Thursday, February 12

Rumi's Poem on Aging

Why does a date-palm lose its leaves in autumn?
Why does every beautiful face grow in old age?
Wrinkled like the back of a libyan lizard?
Why does a full head of hair get bald?
Why is the tall, straight figure
That divided the ranks like a spear
Now bent alomost double?
Why is it that the
Lion strength weakens to nothing?
The wrestler who could hold anyone down
Is led out with two people supporting him,
Their shoulders under his arms?
God answers,
"They put on borrowed robes
and pretended they were theirs.
I take the beautiful clothes back,
so that you will learn the robe
of appearance is only a loan."
Your lamp was lit from another lamp.
All God wants is your gratitude for that.

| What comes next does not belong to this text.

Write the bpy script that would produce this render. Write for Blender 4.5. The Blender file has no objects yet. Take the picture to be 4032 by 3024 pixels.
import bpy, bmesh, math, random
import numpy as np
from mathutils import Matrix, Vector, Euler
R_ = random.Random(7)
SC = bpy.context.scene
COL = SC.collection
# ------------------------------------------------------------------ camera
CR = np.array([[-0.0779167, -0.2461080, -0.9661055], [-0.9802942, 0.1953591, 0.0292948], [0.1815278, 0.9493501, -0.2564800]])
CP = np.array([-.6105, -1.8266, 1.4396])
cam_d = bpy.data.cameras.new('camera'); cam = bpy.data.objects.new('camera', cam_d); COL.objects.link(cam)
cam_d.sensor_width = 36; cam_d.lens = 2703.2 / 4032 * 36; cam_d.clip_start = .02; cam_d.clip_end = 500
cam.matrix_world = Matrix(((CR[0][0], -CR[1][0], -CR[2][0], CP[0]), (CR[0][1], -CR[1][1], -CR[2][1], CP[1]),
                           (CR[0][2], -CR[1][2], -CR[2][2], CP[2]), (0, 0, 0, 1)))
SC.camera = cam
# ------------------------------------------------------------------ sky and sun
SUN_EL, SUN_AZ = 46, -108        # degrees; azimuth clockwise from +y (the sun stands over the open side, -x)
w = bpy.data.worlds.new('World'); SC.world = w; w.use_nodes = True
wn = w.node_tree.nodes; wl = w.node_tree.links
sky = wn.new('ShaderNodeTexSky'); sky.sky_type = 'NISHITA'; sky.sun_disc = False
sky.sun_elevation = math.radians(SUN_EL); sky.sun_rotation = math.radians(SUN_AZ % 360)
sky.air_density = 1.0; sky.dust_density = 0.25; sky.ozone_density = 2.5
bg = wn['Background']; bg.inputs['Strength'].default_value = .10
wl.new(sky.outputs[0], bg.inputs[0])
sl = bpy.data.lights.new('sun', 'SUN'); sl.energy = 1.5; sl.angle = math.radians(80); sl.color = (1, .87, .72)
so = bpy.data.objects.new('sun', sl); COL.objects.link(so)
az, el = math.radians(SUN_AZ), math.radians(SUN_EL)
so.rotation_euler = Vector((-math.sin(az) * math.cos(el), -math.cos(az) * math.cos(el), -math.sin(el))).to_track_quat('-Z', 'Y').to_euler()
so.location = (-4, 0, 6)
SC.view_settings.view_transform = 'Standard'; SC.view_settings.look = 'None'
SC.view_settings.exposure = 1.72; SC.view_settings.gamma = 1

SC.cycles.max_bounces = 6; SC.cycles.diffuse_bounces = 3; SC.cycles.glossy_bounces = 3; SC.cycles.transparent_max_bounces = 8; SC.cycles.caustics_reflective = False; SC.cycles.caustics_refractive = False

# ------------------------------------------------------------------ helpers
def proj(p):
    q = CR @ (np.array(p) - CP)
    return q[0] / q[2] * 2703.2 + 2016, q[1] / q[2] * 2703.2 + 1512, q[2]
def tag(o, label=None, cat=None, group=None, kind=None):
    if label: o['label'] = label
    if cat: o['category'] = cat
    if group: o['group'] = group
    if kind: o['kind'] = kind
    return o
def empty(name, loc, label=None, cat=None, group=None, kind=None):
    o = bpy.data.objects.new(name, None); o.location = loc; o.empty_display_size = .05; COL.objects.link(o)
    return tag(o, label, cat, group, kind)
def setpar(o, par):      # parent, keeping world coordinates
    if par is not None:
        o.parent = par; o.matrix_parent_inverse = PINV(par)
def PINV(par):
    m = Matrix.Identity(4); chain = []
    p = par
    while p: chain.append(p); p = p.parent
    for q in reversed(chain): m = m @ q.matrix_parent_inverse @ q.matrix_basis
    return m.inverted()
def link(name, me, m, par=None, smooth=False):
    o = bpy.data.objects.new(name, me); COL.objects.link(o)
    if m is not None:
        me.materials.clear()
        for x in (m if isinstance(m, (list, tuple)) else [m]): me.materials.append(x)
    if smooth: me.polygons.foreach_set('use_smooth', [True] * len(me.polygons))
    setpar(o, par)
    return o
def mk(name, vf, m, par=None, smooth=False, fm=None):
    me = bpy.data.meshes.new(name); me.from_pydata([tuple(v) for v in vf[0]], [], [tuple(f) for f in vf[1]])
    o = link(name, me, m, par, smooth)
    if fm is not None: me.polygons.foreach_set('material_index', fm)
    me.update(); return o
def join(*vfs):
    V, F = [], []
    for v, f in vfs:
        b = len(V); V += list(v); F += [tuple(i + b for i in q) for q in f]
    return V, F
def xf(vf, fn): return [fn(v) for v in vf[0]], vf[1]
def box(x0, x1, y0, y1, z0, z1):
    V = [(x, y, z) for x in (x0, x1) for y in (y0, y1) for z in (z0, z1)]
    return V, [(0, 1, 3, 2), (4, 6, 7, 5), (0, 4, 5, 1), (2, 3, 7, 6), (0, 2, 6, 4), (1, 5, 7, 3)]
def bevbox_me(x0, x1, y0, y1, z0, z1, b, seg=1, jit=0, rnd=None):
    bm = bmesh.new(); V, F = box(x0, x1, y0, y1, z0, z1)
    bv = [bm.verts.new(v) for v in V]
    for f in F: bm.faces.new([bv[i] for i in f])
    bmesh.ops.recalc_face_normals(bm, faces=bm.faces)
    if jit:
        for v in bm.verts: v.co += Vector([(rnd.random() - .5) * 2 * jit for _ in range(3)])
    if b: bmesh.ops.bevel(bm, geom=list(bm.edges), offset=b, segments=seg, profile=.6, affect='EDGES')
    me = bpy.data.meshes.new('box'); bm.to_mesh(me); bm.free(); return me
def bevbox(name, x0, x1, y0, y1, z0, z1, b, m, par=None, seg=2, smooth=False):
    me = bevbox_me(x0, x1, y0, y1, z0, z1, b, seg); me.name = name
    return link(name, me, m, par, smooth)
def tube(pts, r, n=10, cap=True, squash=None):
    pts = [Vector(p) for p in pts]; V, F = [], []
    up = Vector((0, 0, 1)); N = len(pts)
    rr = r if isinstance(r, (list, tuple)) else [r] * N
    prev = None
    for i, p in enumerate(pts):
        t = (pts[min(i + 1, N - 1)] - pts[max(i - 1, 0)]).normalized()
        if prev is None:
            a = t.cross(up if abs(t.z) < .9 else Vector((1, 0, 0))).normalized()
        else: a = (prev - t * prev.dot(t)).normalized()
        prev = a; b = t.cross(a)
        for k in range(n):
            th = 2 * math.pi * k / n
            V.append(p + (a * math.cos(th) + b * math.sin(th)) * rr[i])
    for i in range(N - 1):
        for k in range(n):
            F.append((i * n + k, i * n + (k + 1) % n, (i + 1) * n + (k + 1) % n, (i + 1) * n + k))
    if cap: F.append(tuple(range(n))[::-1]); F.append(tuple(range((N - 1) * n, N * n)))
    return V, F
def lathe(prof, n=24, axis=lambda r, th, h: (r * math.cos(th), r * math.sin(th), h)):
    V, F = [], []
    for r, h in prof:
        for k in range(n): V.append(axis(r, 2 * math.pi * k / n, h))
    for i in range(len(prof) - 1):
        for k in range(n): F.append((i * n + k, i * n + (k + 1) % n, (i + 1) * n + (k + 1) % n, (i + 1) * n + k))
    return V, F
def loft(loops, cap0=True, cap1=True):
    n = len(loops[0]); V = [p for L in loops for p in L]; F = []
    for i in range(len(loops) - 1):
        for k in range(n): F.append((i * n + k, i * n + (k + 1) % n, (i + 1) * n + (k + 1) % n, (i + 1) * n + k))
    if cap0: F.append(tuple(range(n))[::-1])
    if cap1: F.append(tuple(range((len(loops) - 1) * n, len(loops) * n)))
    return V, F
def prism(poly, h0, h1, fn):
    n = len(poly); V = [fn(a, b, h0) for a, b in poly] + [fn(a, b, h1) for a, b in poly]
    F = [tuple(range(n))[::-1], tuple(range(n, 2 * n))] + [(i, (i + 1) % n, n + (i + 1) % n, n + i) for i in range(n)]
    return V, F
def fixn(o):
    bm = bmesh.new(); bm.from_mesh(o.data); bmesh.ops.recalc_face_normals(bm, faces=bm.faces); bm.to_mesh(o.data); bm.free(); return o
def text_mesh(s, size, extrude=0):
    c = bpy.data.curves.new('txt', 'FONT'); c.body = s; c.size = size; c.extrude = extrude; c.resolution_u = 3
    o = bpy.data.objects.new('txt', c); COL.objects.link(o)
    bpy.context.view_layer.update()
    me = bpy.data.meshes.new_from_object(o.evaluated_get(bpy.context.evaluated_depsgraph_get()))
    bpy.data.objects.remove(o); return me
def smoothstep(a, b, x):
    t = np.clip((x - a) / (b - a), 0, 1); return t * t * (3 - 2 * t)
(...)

For Rumi, it is not aging that is loss. On contrary, life itself is loss, a nostalgia for our Origin from which we find ourselves separated. For Jalal ad-Din, the"last of life" is that for which "the first was made," even includes death itself:

Inside the Great Mystery that is, we don't really own anything. What is this competition we feel then, before we go, one at a time, through the same gate.

1 comment:

Muhammd Naeem Sattar said...

Yes, what Rumi said is very Right. We don't really own anything. Even we don't own our most precious thing, our Will. Yes we don't own our will. As we cant select our parents, teachers, mother tongues, birth regions, prosperity by birth, child hood friends and unfortunately we even don't think to select our religion. These are all the major elements which form a personality, and ultimately a Will. So really, we don't own anything. For all those who think.